Harry Hafford, Northern Maine Veterans Cemetery board chairman, said LaFrancois has three sons, one who just returned from active duty in Afghanistan, another who recently graduated from the University of North Dakota, and another who is a junior in Presque Isle High School.

U.S. Sen. Susan Collins delivered a moving speech about the sacrifice of American veterans during a May 29, 2017 Memorial Day event at the Northern Maine Veterans Cemetery in Caribou. (File photo)

Gregory Daniels, a U.S. Navy veteran and retired Presque Isle police officer, will be the master of ceremonies. Hafford said Daniels has been on the cemetery committee for about a year and a half and this is his first time overseeing a ceremony at the facility.

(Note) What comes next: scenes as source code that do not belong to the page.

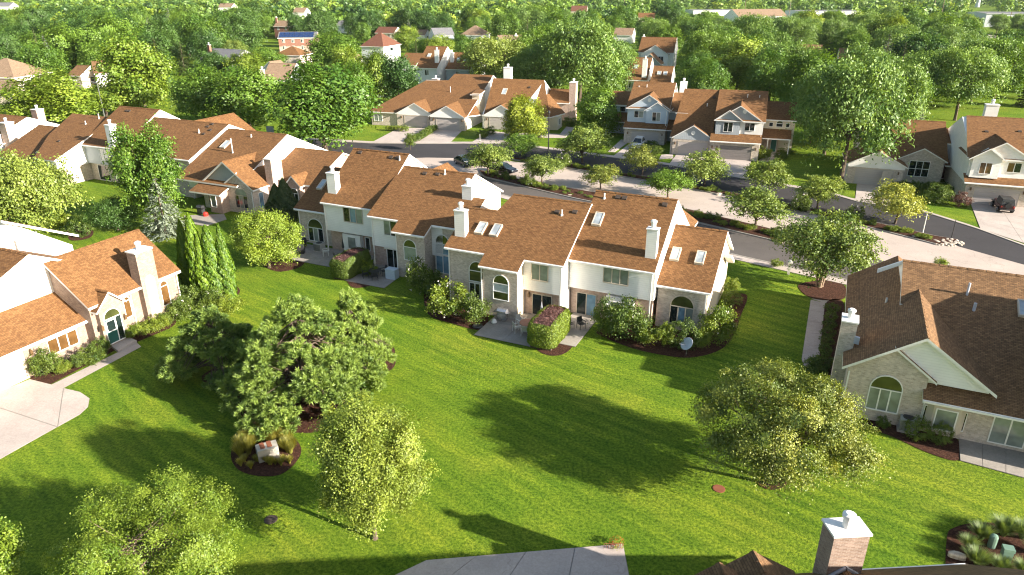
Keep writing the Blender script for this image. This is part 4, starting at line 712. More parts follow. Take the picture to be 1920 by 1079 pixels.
bg('house', 'orange roof far off at the top right of centre', 1196, 1228, 34, 4, -10, 12, 3.6, 'shingle', 'siding_cream', wins=0)
bg('shop_building', 'long white shopping building with peaked entrance far off at top right', 1385, 1490, 32, 6, 14, 22, 5, 'shingle_tan', 'siding_white', wins=6, cat='building')
bg('shop_building', 'low flat-roofed white building left of the peaked shopping entrance', 1300, 1400, 20, 5, 4, 30, .6, 'shingle_grey', 'siding_white', wins=5, cat='building')
bg('warehouse', 'large pale warehouse at the top right corner', 1850, 1960, 26, 9, -12, 40, .8, 'shingle_grey', 'siding_pale', wins=5, cat='building')
bg('warehouse', 'low pale roofed building strip on the skyline right of centre', 1500, 1620, 22, 6, 6, 30, .8, 'shingle_grey', 'siding_white', wins=6, cat='building')
# ------------------------------------------------------------------ ground, streets, drives
area('ground', [(-2600, -200), (2600, -200), (2600, 3400), (-2600, 3400)], -.03, 'field')
area('lawn', [(-80, -5), (75, -5), (75, 100), (-80, 130)], 0, 'lawn')
def strip(a, b): return a + b[::-1]
far_up = gp((560, 262), (690, 269), (784, 270), (940, 270), (1040, 282), (1148, 296), (1257, 311), (1395, 336), (1560, 365), (1606, 378.5), (1738, 400), (1833, 430), (1920, 462), (2200, 560))
far_lo = gp((560, 292), (690, 300), (800, 296), (968, 299), (1067, 307), (1157, 323), (1213, 332), (1299, 348), (1382, 363), (1460, 378.5), (1620, 413), (1752, 443), (1798, 463), (2200, 575))
con_up = gp((600, 275), (720, 285), (840, 290), (960, 303), (1061, 314), (1157, 329), (1200, 336), (1299, 354), (1378, 370), (1508, 398), (1625, 425), (1717, 448), (1798, 461), (2200, 572))
con_lo = gp((600, 322), (720, 325), (860, 330), (907, 330), (1000, 354), (1080, 372), (1294, 413), (1440, 447), (1475, 456), (1640, 486), (1760, 512), (1920, 545), (2100, 590))
near_lo = gp((620, 345), (800, 350), (907, 356), (1080, 402), (1300, 460), (1400, 483), (1584, 524), (1640, 540), (1760, 570), (1920, 612), (2100, 660))
area('near_street', strip(con_lo, near_lo), .010, 'asphalt'); area('concrete_street', strip(con_up, con_lo), .014, 'concrete_road'); area('far_street', strip(far_up, far_lo), .018, 'asphalt_dark')
def off(line, d): return [p_ + Vector((0, d, 0)) for p_ in line]
area('sidewalk', strip(off(far_up, .15), off(far_up, 1.7)), .05, 'concrete', .06); area('kerb', strip(off(far_up, -.15), off(far_up, .15)), .08, 'kerb', .1)
area('sidewalk', strip(off(near_lo, -1.9), off(near_lo, -.3)), .05, 'concrete', .06); area('kerb', strip(off(near_lo, -.3), near_lo), .08, 'kerb', .1)
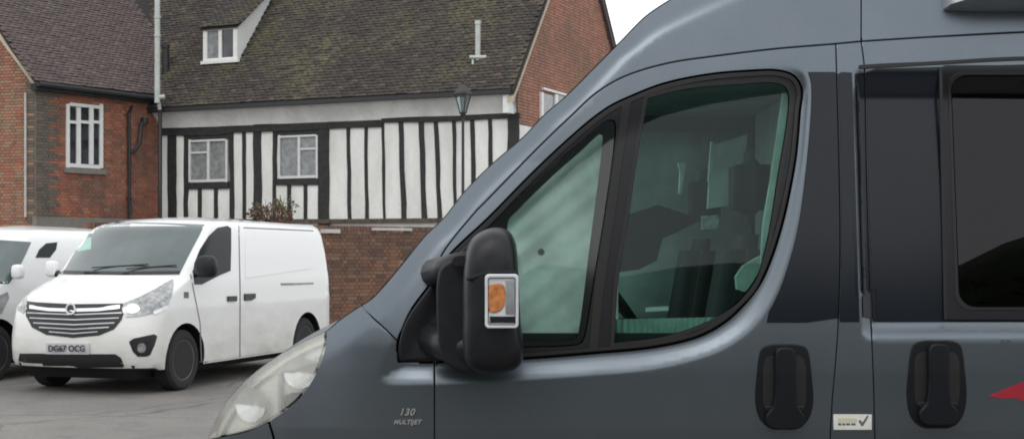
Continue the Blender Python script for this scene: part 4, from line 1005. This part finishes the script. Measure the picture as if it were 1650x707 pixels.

The Memorial Day event will also feature speeches from Hafford as well as Phil Bosse, Sharon Campbell, and Monica Hewitt, who respectively represent U.S. Senator Susan Collins, U.S. Senator Angus King, and U.S. Congressman Bruce Poliquin.

U.S. Sen. Susan Collins delivered a moving speech about the sacrifice of American veterans during a May 29, 2017 Memorial Day event at the Northern Maine Veterans Cemetery in Caribou. (File photo)

Wendell Hudson is slated to perform both the national anthem and “Amazing Grace,” CPO Carl Smith will present Loring Job Corps Student Honor Guards and Pastor John DeFelice will give the invocation and benediction.

In Hafford’s words, it’s even more important now than it was in past decades to honor the lives of veterans who sacrificed for their country.

“The biggest thing is that these people made the ultimate sacrifice on behalf of our nation and they deserve our respect,” he said. “It’s even more important today than it was fifty years ago, because everyone in the service today is a volunteer. There’s no draft, so the people who stand up for our country now are doing it because they want to.

“It’s really important that we honor them, and all who were killed in action.”